Suppose now that the function \(f(z)\) of §7.31 is analytic at all points in the interior of \(C\), and let \(\theta(x) = (x - a) \theta_{1}(x)\). Then \(\theta_{1}(x)\) is analytic and not zero on or inside \(C\) and the contour \(c\) can be dispensed with; therefore the formulae which give \(A_{n}\) and \(B_{n}\) now become, by §5.22 and §6.1, \[\begin{align*} A_{n} =& \frac{1}{2\pi \:\! in} \!\int_{C}\! \frac{f'(z)}{(z-a)^{n} \theta_{1}^{n}(z)} \, d z = \frac{1}{n!} \frac{d^{n-1}}{d a^{n-1}}\!\! \left\{ \frac{f'(a)}{\theta_{1}^{n}(a) } \right\} \quad (n \geq 1), \\ A_{0} =& \frac{1}{2\pi\:\! i} \!\int_{C}\! \frac{f(z) \theta'(z)}{\theta_{1}(z)} \frac{\, d z}{z-a} = f(a), \\ \\ B_{n} =& \, 0. \end{align*}\]
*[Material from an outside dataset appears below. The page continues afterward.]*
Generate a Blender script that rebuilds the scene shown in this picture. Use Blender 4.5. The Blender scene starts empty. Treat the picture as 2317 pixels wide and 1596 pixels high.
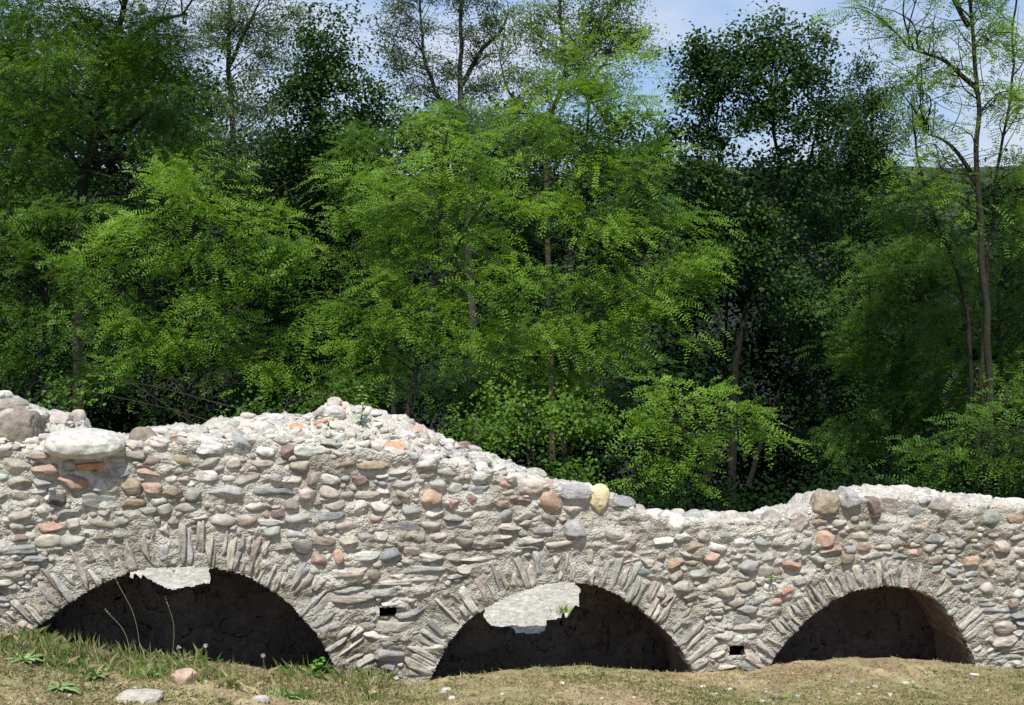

The theorem of the last section accordingly takes the following form, if we write \(\theta_{1}(z) = 1 / \phi(z)\):
Let \(f(z)\) and \(\phi(z)\) be functions of \(z\) analytic on and inside a contour \(C\) surrounding a point \(a\), and let \(t\) be such that the inequality \[ \left|\,t \phi(z) \,\right| < \left|\,z - a\,\right| \] is satisfied at all points \(z\) on the perimeter of \(C\); then the equation \[ \zeta = a + t \phi(\zeta), \] regarded as an equation in \(\zeta\), has one root in the interior of \(C\); and further any function of \(\zeta\) analytic on and inside \(C\) can be expanded as a power series in \(t\) by the formula \[ f(\zeta) = f(a) + \sum_{n=1}^{\infty} \frac{t^{n}}{n!} \frac{d^{n-1}}{d a^{n-1}}\!\! \left[\:\! f'(a) \phi^{n}(a) \right]. \]
This result was published by Lagrange in 1770.[6]
Example 1. Within the contour surrounding \(a\) defined by the inequality \(\left|\,z (z - a)\,\right| > \left|\,\vphantom{z} \boldsymbol{\alpha}\,\right|\), where \(\left|\,\vphantom{z} \boldsymbol{\alpha}\,\right| < \frac{1}{2} \left|\,\vphantom{z} a \,\right|\),[7] the equation \[ z - a - \frac{\boldsymbol{\alpha}}{z} = 0 \] has one root \(\zeta\), the expansion of which is given by Lagrange’s theorem in the form \[ \zeta = a + \sum_{n=1}^{\infty} \frac{(-1)^{n-1} (2n-2)!}{n! (n-1)! a^{2n-1}} \boldsymbol{\alpha}^{n}. \]
Now, from the elementary theory of quadratic equations, we know that the equation \[ z - a - \frac{\boldsymbol{\alpha}}{z} = 0 \] has two roots, namely \[\frac{a}{2}\left\{1+\sqrt{1+\frac{4\boldsymbol{\alpha}}{a^2}}\right\}\,\text{ and }\, \frac{a}{2}\left\{1-\sqrt{1+\frac{4\boldsymbol{\alpha}}{a^2}}\right\};\] and our expansion represents the former[8] of these only — an example of the need for care in the discussion of these series.
Example 2. If \(y\) be that one of the roots of the equation \[ y=1+zy^2 \] which tends to \(1\) when \(z \rightarrow 0\), shew that \[\begin{align*} y^n= 1 &+ nz + \frac{n(n+3)}{2!}z^2 + \frac{n(n+4)(n+5)}{3!}z^3 \\ &+ \frac{n(n+5)(n+6)(n+7)}{4!}z^4 + \frac{n(n+6)(n+7)(n+8)(n+9)}{5!}z^5 + \cdots \end{align*}\] so long as \(\left|\,z\,\right| < \frac{1}{4}\).
Example 3. If \(x\) be that one of the roots of the equation \[ x = 1 + y x^{a} \] which tends to \(1\) when \(y \rightarrow 0\), shew that \[ \log x = y + \frac{2a-1}{2}y^2 + \frac{(3a-1)(3a-2)}{2 \cdot 3}y^3 + \cdots, \] the expansion being valid so long as \[ \left|\,y\,\right| < \left|\, (a-1)^{a-1} a^{-a} \,\right|. \] (McClintock.)